Set exercise — In the material below, the lines containing the word "picture" are required; copy each of them.

Data listing —
<<<<

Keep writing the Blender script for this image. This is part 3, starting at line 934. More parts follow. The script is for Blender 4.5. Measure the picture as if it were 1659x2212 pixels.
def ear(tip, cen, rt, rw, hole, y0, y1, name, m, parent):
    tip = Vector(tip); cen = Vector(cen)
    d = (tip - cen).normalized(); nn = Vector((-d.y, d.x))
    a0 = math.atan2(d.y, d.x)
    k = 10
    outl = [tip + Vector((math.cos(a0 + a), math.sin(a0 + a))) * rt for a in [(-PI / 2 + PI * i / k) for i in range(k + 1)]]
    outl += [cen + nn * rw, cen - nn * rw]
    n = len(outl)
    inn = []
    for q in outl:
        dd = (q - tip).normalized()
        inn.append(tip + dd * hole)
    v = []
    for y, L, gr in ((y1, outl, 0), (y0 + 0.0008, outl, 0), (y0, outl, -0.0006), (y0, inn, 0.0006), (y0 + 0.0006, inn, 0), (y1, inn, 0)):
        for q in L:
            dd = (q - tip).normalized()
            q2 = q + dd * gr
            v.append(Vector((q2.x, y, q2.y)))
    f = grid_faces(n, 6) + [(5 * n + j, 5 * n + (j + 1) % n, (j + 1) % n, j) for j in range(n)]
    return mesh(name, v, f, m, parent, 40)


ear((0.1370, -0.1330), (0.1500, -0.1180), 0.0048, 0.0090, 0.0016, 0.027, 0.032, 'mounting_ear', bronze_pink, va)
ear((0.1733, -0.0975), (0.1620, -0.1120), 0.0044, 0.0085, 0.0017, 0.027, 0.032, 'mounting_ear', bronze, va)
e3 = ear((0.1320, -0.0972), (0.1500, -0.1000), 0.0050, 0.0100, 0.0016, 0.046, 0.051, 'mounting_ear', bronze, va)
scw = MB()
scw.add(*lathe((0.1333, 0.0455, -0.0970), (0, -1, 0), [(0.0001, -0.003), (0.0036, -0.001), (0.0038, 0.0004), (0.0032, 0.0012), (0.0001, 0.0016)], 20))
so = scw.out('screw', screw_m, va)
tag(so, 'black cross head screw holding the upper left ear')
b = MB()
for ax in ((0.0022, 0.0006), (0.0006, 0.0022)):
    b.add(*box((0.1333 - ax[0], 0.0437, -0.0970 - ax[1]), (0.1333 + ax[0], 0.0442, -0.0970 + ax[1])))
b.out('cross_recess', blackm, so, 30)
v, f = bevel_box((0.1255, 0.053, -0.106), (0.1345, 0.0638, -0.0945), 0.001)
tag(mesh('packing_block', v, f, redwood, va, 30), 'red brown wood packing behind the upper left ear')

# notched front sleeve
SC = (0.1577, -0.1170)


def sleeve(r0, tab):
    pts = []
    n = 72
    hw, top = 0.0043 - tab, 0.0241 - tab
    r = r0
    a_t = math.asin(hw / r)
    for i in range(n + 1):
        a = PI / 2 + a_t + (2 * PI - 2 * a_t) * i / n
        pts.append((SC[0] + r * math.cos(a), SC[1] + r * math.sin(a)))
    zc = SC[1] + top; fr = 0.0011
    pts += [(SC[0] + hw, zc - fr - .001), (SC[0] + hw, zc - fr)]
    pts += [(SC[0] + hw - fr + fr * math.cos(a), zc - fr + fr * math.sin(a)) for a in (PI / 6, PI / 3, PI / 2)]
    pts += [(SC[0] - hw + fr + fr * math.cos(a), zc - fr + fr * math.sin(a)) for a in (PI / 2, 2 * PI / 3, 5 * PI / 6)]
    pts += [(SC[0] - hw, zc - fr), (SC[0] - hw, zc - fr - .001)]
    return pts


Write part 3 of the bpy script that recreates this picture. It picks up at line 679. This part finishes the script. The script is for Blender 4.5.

>>>>

Written answer —
Keep writing the Blender script for this image. This is part 3, starting at line 934. More parts follow. The script is for Blender 4.5. Measure the picture as if it were 1659x2212 pixels.
Write part 3 of the bpy script that recreates this picture. It picks up at line 679. This part finishes the script. The script is for Blender 4.5.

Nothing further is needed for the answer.